Due diligence usually begins after the parties have agreed in principal to the price and general terms of a deal, and usually requires 30 to 90 days, depending upon the complexity of the business.  It has at least four phases: Legal, Financial, Environmental and Operational, which typically proceed in parallel.

The buyer’s attorney usually leads the legal phase, which seeks to confirm that the business is now and will continue to be properly licensed, that there are no lawsuits pending against the company, and there are no problems in transferring the company’s contracts with its existing customers and vendors.

The buyer’s CPA/ accounting firm will usually lead the financial phase, which seeks to confirm that the business books and records accurately represent the current financial condition of the company.  The buyer’s bank will also have their own list of questions regarding the business’ financial condition, which must be satisfied before they will approve the acquisition loan.   During this phase, the bank will also require independent appraisals of the business’ assets.  If these include real estate, either owned or leased, the bank will no doubt require an environmental phase one audit, depending upon the nature of the business.

Operational due diligence is usually conducted by the buyer’s own management team.

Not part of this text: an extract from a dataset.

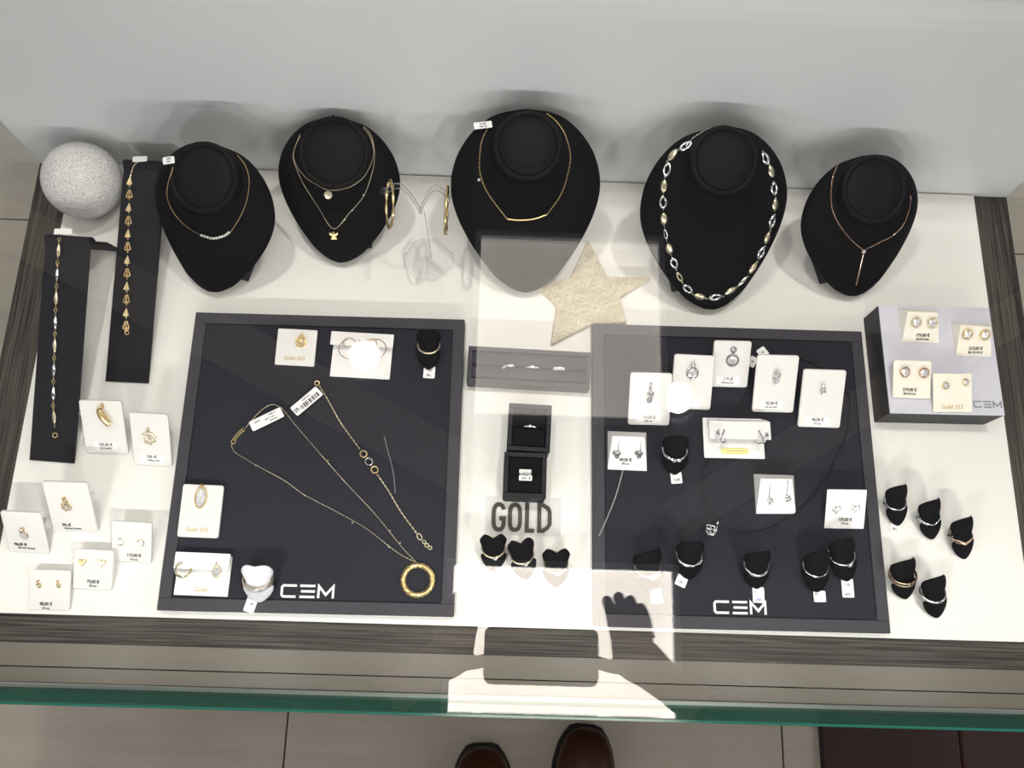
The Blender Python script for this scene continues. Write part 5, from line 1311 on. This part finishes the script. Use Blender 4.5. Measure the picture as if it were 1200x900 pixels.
for s, tagk in ((-1, 'l'), (1, 'r')):
    f_ = foot[s]; hx = PX + s * .095
    bd['hip' + tagk] = P_(hx, -.37, .22, .070); bd['knee' + tagk] = P_((hx + f_.x) / 2 + s * .004, -.375, -.08, .050); bd['calf' + tagk] = P_(f_.x + s * .004, -.405, -.22, .055); bd['ankle' + tagk] = P_(f_.x, f_.y - .235, -.44, .038)
    ed += [('crotch', 'hip' + tagk), ('hip' + tagk, 'knee' + tagk), ('knee' + tagk, 'calf' + tagk), ('calf' + tagk, 'ankle' + tagk)]
    wx = PX + s * .200; hx2 = PX + s * .128
    bd['sh' + tagk] = P_(PX + s * .17, -.36, .865, .046); bd['el' + tagk] = P_(PX + s * .35, -.22, .79, .044); bd['wr' + tagk] = P_(wx, -.065, 1.015, .032, .026); bd['pa' + tagk] = P_(hx2, -.012, 1.030, .042, .016)
    bd['fo' + tagk] = P_(PX + s * .298, -.130, .92, .040)
    ed += [('collar', 'sh' + tagk), ('sh' + tagk, 'el' + tagk), ('el' + tagk, 'fo' + tagk), ('fo' + tagk, 'wr' + tagk), ('wr' + tagk, 'pa' + tagk)]
    for q, (dx, ln) in enumerate(((.026, .052), (.011, .066), (-.006, .072), (-.023, .064))):
        k1, k2, k3 = 'f%d%s' % (q, tagk), 'g%d%s' % (q, tagk), 'h%d%s' % (q, tagk)
        bx = hx2 + s * dx * 1.0
        bd[k1] = P_(bx, .018, 1.032, .0104); bd[k2] = P_(bx - s * .006, .018 + ln * .5, 1.026, .0098); bd[k3] = P_(bx - s * .016, .018 + ln * .82, 1.014, .0088)
        ed += [('pa' + tagk, k1), (k1, k2), (k2, k3)]
    bd['t1' + tagk] = P_(hx2 - s * .022, -.030, 1.026, .012); bd['t2' + tagk] = P_(hx2 - s * .042, -.026, 1.022, .010); bd['t3' + tagk] = P_(hx2 - s * .060, -.018, 1.020, .0098)
    ed += [('pa' + tagk, 't1' + tagk), ('t1' + tagk, 't2' + tagk), ('t2' + tagk, 't3' + tagk)]
skinned('body', bd, ed, 'skin', person, 'pelvis', 1)
sw = {'hem': P_(PX, -.37, .33, .162, .130), 'pelvis': P_(PX, -.37, .44, .158, .125), 'waist': P_(PX, -.365, .56, .140, .11), 'chest': P_(PX, -.36, .74, .165, .12), 'collar': P_(PX, -.36, .87, .11, .088), 'neckband': P_(PX, -.352, .915, .066, .066)}
for tk in 'lr':
    sw['sh' + tk] = (bd['sh' + tk][0], .072, .072); sw['el' + tk] = (bd['el' + tk][0], .060, .060); sw['fo' + tk] = (bd['fo' + tk][0], .054, .054)
for s, tk in ((-1, 'l'), (1, 'r')): sw['cu' + tk] = (bd['wr' + tk][0].lerp(bd['fo' + tk][0], .18), .036, .032)
skinned('sweater', sw, [('hem', 'pelvis'), ('pelvis', 'waist'), ('waist', 'chest'), ('chest', 'collar'), ('collar', 'neckband'), ('collar', 'shl'), ('collar', 'shr'), ('shl', 'ell'), ('shr', 'elr'), ('ell', 'fol'), ('elr', 'for'), ('fol', 'cul'), ('for', 'cur')], 'sweater', person, 'pelvis')
tr = {'pelvis': P_(PX, -.37, .47, .140, .108), 'crotch': P_(PX, -.37, .35, .145, .112)}
for tk in 'lr':
    tr['hip' + tk] = (bd['hip' + tk][0], .092, .092); tr['knee' + tk] = (bd['knee' + tk][0], .072, .072); tr['calf' + tk] = (bd['calf' + tk][0], .070, .070)
for s, tk in ((-1, 'l'), (1, 'r')): tr['hem' + tk] = (bd['ankle' + tk][0] + Vector((0, -.01, .01)), .066, .066)
skinned('trousers', tr, [('pelvis', 'crotch'), ('crotch', 'hipl'), ('crotch', 'hipr'), ('hipl', 'kneel'), ('hipr', 'kneer'), ('kneel', 'calfl'), ('kneer', 'calfr'), ('calfl', 'heml'), ('calfr', 'hemr')], 'trousers', person, 'crotch')
hm = MB(); hm.ball((0, 0, 0), .1, 12, (.88, 1.0, .72)); hp = hm.build('hair', 'hair', person); hp.location = (0, -.335 + .30, 1.145 - FZ)
for s in (-1, 1):
    e_ = MB(); e_.torus((s * .083, -.005, 1.075 - FZ), (1, 0, 0), .018, .006, 16, 6, sq=1.4); e_.build('ear', 'skin', person)
nz_ = MB(); nz_.rings([[Vector((.012 * w_ * math.cos(a), .075 + .022 * w_ * max(0, math.sin(a)) , zz - FZ)) for a in [2 * PI * q / 12 for q in range(12)]] for zz, w_ in ((1.085, .5), (1.07, .8), (1.055, 1.1), (1.045, .8))]); nz_.build('nose', 'skin', person)
for s in (-1, 1):
    # shoe: sole plus rounded upper, toe towards +y
    f_ = foot[s]; sh = bpy.data.objects.new('shoe', None)
    def sec(y, w_, h_, zb=.014, n=20, top=1.0):
        out = []
        for q in range(n):
            a = 2 * PI * q / n; sx = math.copysign(abs(math.cos(a)) ** .8, math.cos(a)); sz = math.sin(a)
            out.append(Vector((w_ * sx, y, zb + h_ * (.5 + .5 * math.copysign(abs(sz) ** .85, sz)))))
        return out
    yaw_ = -.06 * s; R4 = T(f_.x - PX, f_.y + .30, 0.0005) @ RZ(yaw_)
    prof = [(-.001, .010, .016), (-.005, .022, .026), (-.014, .032, .036), (-.03, .040, .044), (-.055, .046, .050), (-.085, .048, .056), (-.12, .045, .066), (-.16, .040, .082), (-.20, .037, .098), (-.25, .036, .10), (-.28, .032, .096), (-.295, .022, .085), (-.30, .010, .07)]
    up_ = MB(); up_.rings([sec(y, w_, h_) for y, w_, h_ in prof], mtx=R4); uo = up_.build('shoe', 'shoe', person)
    outl = []
    for y, w_, _ in prof: outl.append((w_ + .004, y + (.004 if y > -.01 else 0)))
    pl = [(x, y) for x, y in outl] + [(-x, y) for x, y in outl[::-1]]
    so = MB(); so.slab(pl, 0, .016, .003, mtx=R4); so.build('sole', 'sole', uo)
    lt = MB()
    lt.tube([R4 @ Vector((x_, y_, z_)) for x_, y_, z_ in ((-.040, -.066, .030), (-.030, -.060, .054), (0, -.058, .0640), (.030, -.060, .054), (.040, -.066, .030))], .0014, 6); lt.build('toe_seam', 'sole', uo)
    lc = MB()
    for q in range(4): lc.tube([R4 @ Vector((x_, -.115 - .018 * q, z_ + .012 * q)) for x_, z_ in ((-.02, .074), (0, .082), (.02, .074))], .0022, 6)
    lc.build('laces', 'sole', uo)
ph = thing('phone', 'dark phone held level in both hands, reflected in the glass top', 'phone', loc=(.071, -.016, 1.004))
MB().slab(rrect(.164, .080, .012, 5), 0, .008, .001).build('phone_shell', 'phone', ph)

During due diligence, the seller is likely to feel like the company – and perhaps even the seller personally — is being put under a high-powered magnifying class, which can be pretty comfortable even when it goes well.  An experienced M&A advisor can be of great assistance during this phase by coordinating and simplifying the information requests from these various sources.  In some cases, we can identify those requests that aren’t relevant or material for this business, or by suggesting some alternate ways to get the buyer the basic information he/she requires from readily available sources/ reports, rather that initiating a time consuming special study.